King Lear is a 1971 British film adaptation of the Shakespeare play directed by Peter Brook and starring Paul Scofield.
[2] Peter Brook’s version of King Lear was prompted by an essay by Polish critic Jan Kott titled “King Lear or Endgame”, where Kott writes that Shakespeare's play is a tragedy of the grotesque, “an ironic, clownish morality play, […] a mockery of all eschatologies: of the heaven promised on earth, and the heaven promised after death.” The film was shot in 16mm black-and-white and mostly made in the mid-winter dune country of the Jutland Peninsula of Denmark.

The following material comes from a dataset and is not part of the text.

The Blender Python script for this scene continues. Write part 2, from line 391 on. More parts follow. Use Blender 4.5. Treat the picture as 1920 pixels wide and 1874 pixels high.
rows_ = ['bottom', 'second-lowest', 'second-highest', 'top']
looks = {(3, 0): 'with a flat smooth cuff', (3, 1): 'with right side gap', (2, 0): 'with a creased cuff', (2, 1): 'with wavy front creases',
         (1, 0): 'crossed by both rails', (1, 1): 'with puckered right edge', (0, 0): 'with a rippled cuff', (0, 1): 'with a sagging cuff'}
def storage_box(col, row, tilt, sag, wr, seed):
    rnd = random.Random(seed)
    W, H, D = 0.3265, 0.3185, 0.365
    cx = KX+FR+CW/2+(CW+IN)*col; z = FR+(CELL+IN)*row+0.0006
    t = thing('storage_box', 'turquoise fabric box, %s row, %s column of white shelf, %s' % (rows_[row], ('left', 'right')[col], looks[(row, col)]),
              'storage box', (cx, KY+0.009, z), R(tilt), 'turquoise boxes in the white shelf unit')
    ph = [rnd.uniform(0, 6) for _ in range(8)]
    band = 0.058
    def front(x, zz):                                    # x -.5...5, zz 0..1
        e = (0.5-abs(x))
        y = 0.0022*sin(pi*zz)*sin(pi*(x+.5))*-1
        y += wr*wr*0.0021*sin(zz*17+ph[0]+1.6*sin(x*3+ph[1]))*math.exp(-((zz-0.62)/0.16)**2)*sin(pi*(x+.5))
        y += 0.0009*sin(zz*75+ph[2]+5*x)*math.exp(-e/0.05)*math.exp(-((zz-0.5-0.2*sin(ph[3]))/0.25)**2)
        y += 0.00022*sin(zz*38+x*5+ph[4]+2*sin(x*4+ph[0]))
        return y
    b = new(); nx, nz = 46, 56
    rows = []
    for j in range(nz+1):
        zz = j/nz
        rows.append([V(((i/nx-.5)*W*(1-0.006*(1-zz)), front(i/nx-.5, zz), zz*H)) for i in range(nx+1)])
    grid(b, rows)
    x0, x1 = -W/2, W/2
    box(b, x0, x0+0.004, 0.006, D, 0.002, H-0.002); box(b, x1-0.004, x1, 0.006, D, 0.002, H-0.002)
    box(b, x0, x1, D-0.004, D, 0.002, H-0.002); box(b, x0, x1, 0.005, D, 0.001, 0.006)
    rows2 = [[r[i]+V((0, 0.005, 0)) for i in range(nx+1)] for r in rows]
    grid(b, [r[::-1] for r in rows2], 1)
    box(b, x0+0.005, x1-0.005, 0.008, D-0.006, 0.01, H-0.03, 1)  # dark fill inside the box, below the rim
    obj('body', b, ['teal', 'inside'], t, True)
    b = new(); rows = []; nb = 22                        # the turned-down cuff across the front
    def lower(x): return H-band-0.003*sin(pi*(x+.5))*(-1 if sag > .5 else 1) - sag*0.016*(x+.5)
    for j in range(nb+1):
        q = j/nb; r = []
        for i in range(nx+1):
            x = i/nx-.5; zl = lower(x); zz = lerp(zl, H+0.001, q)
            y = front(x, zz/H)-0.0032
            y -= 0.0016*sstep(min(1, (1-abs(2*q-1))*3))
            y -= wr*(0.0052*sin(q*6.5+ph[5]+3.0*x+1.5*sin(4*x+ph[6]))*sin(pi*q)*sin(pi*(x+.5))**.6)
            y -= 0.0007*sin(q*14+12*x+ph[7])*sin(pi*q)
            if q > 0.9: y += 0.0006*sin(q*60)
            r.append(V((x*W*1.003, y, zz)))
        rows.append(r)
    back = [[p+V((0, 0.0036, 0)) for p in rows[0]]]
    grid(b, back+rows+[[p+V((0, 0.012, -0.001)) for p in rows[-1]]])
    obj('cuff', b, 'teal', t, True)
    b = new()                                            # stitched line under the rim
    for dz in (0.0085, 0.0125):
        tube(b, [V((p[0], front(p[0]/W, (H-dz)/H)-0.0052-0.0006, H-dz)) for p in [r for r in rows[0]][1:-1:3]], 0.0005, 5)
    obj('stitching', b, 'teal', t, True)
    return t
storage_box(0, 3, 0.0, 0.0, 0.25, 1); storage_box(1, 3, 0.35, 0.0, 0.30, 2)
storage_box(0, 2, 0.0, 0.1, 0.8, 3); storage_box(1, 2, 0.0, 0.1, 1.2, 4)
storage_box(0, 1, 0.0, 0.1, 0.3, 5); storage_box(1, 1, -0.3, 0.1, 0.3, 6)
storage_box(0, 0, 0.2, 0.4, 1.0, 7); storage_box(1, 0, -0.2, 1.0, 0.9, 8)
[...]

[2] Brook's film starkly divided the critics: Pauline Kael said "I didn't just dislike this production, I hated it!"
[3] Yet Robert Hatch in The Nation thought it as "excellent a filming of the play as one can expect" and Vincent Canby in The New York Times called it "an exalting Lear, full of exquisite terror".
[8] Paul Scofield, as Lear, eschews sentimentality: this demanding old man with a coterie of unruly knights provokes audience sympathy for the daughters in the early scenes, and his presentation explicitly rejects the tradition (as Daniel Rosenthal describes it) of playing Lear as "poor old white-haired patriarch".